AIM OF THE TASK - Everything in the listing except the pictures should be written out exactly.

INFORMATION SUPPLIED -
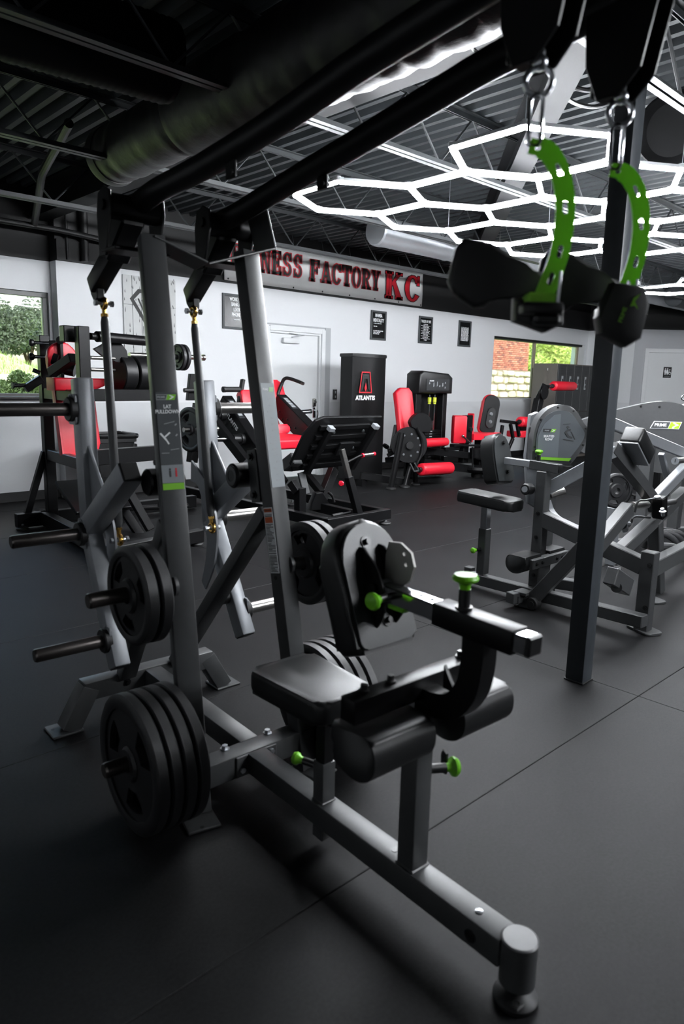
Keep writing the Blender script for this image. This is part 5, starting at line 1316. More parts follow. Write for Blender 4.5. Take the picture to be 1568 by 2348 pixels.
# carriage, seat, pads
obj('low_rail', G().beam(P2(968, 1033, 6.7), P2(1130, 1050, 6.45), .09, .1, (0, 0, 1), .005), 'black_steel', hp_)
obj('low_rail', G().beam(P2(968, 1060, 6.75), P2(1145, 1085, 6.5), .1, .12, (0, 0, 1), .005), 'black_steel', hp_)
obj('swivel_base', G().lathe((P2(1095, 1075, 6.6)[0], P2(1095, 1075, 6.6)[1], .0), (0, 0, 1), [(.05, .0), (.08, .03), (.09, .1), (.3, .11), (.32, .14), (.3, .18), (.1, .2)], 36), 'black_steel', hp_)
obj('rear_foot', G().cyl(P2(1093, 1095, 6.6), P2(1093, 1085, 6.6), .09, n=20), 'black_rubber', hp_)
seat_c = P2(1104, 999, 6.6)
obj('seat', G().plate([(-.33, .12), (-.22, .2), (.32, .17), (.35, -.02), (.30, -.16), (-.02, -.2), (-.18, -.12), (-.34, -.10)], seat_c, (1, 0, 0), (0, 1, 0), .10, bev=.025, seg=3), 'red_vinyl', hp_, ang=60)
obj('seat_post', G().beam(seat_c-np.array([0.05, 0, .05]), (seat_c[0]-.05, seat_c[1], .2), .1, .12, (0, 1, 0), .005).beam(seat_c+np.array([.25, 0, -.06]), (seat_c[0]+.22, seat_c[1], .35), .07, .09, (0, 1, 0), .005), 'black_steel', hp_)
bkc = P2(1128, 950, 6.6); eyb = nrm((.22, .0, 1)); exb = nrm((.93, -.37, 0)); exb = nrm(exb-(exb @ eyb)*eyb)
br = obj('back_rest', G().plate(rrect(.30, .62, [.06, .06, .13, .13], 7), bkc+np.array([-.05, .03, .0]), exb, eyb, .07, bev=.02, seg=3), 'red_vinyl', hp_, ang=60)
nb = np.cross(exb, eyb); nb = nb if nb[1] < 0 else -nb
obj('pad_shell', G().plate(rrect(.285, .60, [.06, .06, .12, .12], 7), bkc+np.array([-.05, .03, 0])+nb*.038, exb, eyb, .025, bev=.006), 'black_satin', br)
obj('pad_mount', G().plate(rrect(.15, .33, .07), bkc+np.array([-.05, .03, -.06])+nb*.056, exb, eyb, .03, bev=.008), 'black_plastic', br)
obj('hex_bolt', G().bolt(bkc+np.array([-.05, .03, -.0])+nb*.07, nb, .02, .02).bolt(bkc+np.array([-.06, .03, -.12])+nb*.07, nb, .02, .02), 'zinc', br)
tp = P2(1064, 984, 6.62)
tpd = obj('thigh_pad', G().plate(rrect(.12, .42, .02), tp+np.array([-.13, .0, 0]), nrm((.5, .86, 0)), (0, 0, 1), .2, bev=.02, seg=2), 'red_vinyl', hp_, ang=60)
tsh = obj('pad_shell', G().box(tp+np.array([.0, -.05, 0]), (.2, .07, .43), None, .01), 'black_steel', tpd)
obj('pad_trim', G().box(tp+np.array([.115, -.03, .02]), (.025, .12, .44), None, .008), 'red_vinyl', tpd)
obj('shell_hub', G().cyl(tp+np.array([0.03, -.085, .0]), tp+np.array([.03, -.12, .0]), .035, n=18), 'black_plastic', tsh)
obj('knee_post', G().beam((tp[0]+.02, tp[1], tp[2]-.2), (tp[0]+.02, tp[1], .25), .13, .1, (0, 1, 0), .006), 'black_steel', hp_)
obj('lever', G().cyl(P2(1062, 1001, 6.5), P2(1079, 1016, 6.48), .012, n=12).ball(P2(1061, 1000, 6.5), .022), 'chrome', hp_)
g = G(); g.beam(P2(1038, 1020, 6.6), P2(1120, 1022, 6.5), .12, .03, (0, 0, 1), .004).beam(P2(1018, 1030, 6.6), P2(1050, 1028, 6.6), .07, .05, (0, 0, 1), .004); g.box(P2(1044, 1022, 6.6), (.16, .1, .05), None, .005); g.cyl(P2(1090, 1028, 6.45), P2(1090, 1048, 6.45), .09, n=20); g.cyl(P2(1083, 1025, 6.4), P2(1083, 1076, 6.4), .012, n=10)
obj('carriage_frame', g, 'black_steel', hp_)
obj('pivot_disc', G().cyl(P2(1115, 1053, 6.55), P2(1115, 1051, 6.55), .2, n=36), 'black_steel', hp_)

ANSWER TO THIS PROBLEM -
Keep writing the Blender script for this image. This is part 5, starting at line 1316. More parts follow. Write for Blender 4.5. Take the picture to be 1568 by 2348 pixels.
# carriage, seat, pads
obj('low_rail', G().beam(P2(968, 1033, 6.7), P2(1130, 1050, 6.45), .09, .1, (0, 0, 1), .005), 'black_steel', hp_)
obj('low_rail', G().beam(P2(968, 1060, 6.75), P2(1145, 1085, 6.5), .1, .12, (0, 0, 1), .005), 'black_steel', hp_)
obj('swivel_base', G().lathe((P2(1095, 1075, 6.6)[0], P2(1095, 1075, 6.6)[1], .0), (0, 0, 1), [(.05, .0), (.08, .03), (.09, .1), (.3, .11), (.32, .14), (.3, .18), (.1, .2)], 36), 'black_steel', hp_)
obj('rear_foot', G().cyl(P2(1093, 1095, 6.6), P2(1093, 1085, 6.6), .09, n=20), 'black_rubber', hp_)
seat_c = P2(1104, 999, 6.6)
obj('seat', G().plate([(-.33, .12), (-.22, .2), (.32, .17), (.35, -.02), (.30, -.16), (-.02, -.2), (-.18, -.12), (-.34, -.10)], seat_c, (1, 0, 0), (0, 1, 0), .10, bev=.025, seg=3), 'red_vinyl', hp_, ang=60)
obj('seat_post', G().beam(seat_c-np.array([0.05, 0, .05]), (seat_c[0]-.05, seat_c[1], .2), .1, .12, (0, 1, 0), .005).beam(seat_c+np.array([.25, 0, -.06]), (seat_c[0]+.22, seat_c[1], .35), .07, .09, (0, 1, 0), .005), 'black_steel', hp_)
bkc = P2(1128, 950, 6.6); eyb = nrm((.22, .0, 1)); exb = nrm((.93, -.37, 0)); exb = nrm(exb-(exb @ eyb)*eyb)
br = obj('back_rest', G().plate(rrect(.30, .62, [.06, .06, .13, .13], 7), bkc+np.array([-.05, .03, .0]), exb, eyb, .07, bev=.02, seg=3), 'red_vinyl', hp_, ang=60)
nb = np.cross(exb, eyb); nb = nb if nb[1] < 0 else -nb
obj('pad_shell', G().plate(rrect(.285, .60, [.06, .06, .12, .12], 7), bkc+np.array([-.05, .03, 0])+nb*.038, exb, eyb, .025, bev=.006), 'black_satin', br)
obj('pad_mount', G().plate(rrect(.15, .33, .07), bkc+np.array([-.05, .03, -.06])+nb*.056, exb, eyb, .03, bev=.008), 'black_plastic', br)
obj('hex_bolt', G().bolt(bkc+np.array([-.05, .03, -.0])+nb*.07, nb, .02, .02).bolt(bkc+np.array([-.06, .03, -.12])+nb*.07, nb, .02, .02), 'zinc', br)
tp = P2(1064, 984, 6.62)
tpd = obj('thigh_pad', G().plate(rrect(.12, .42, .02), tp+np.array([-.13, .0, 0]), nrm((.5, .86, 0)), (0, 0, 1), .2, bev=.02, seg=2), 'red_vinyl', hp_, ang=60)
tsh = obj('pad_shell', G().box(tp+np.array([.0, -.05, 0]), (.2, .07, .43), None, .01), 'black_steel', tpd)
obj('pad_trim', G().box(tp+np.array([.115, -.03, .02]), (.025, .12, .44), None, .008), 'red_vinyl', tpd)
obj('shell_hub', G().cyl(tp+np.array([0.03, -.085, .0]), tp+np.array([.03, -.12, .0]), .035, n=18), 'black_plastic', tsh)
obj('knee_post', G().beam((tp[0]+.02, tp[1], tp[2]-.2), (tp[0]+.02, tp[1], .25), .13, .1, (0, 1, 0), .006), 'black_steel', hp_)
obj('lever', G().cyl(P2(1062, 1001, 6.5), P2(1079, 1016, 6.48), .012, n=12).ball(P2(1061, 1000, 6.5), .022), 'chrome', hp_)
g = G(); g.beam(P2(1038, 1020, 6.6), P2(1120, 1022, 6.5), .12, .03, (0, 0, 1), .004).beam(P2(1018, 1030, 6.6), P2(1050, 1028, 6.6), .07, .05, (0, 0, 1), .004); g.box(P2(1044, 1022, 6.6), (.16, .1, .05), None, .005); g.cyl(P2(1090, 1028, 6.45), P2(1090, 1048, 6.45), .09, n=20); g.cyl(P2(1083, 1025, 6.4), P2(1083, 1076, 6.4), .012, n=10)
obj('carriage_frame', g, 'black_steel', hp_)
obj('pivot_disc', G().cyl(P2(1115, 1053, 6.55), P2(1115, 1051, 6.55), .2, n=36), 'black_steel', hp_)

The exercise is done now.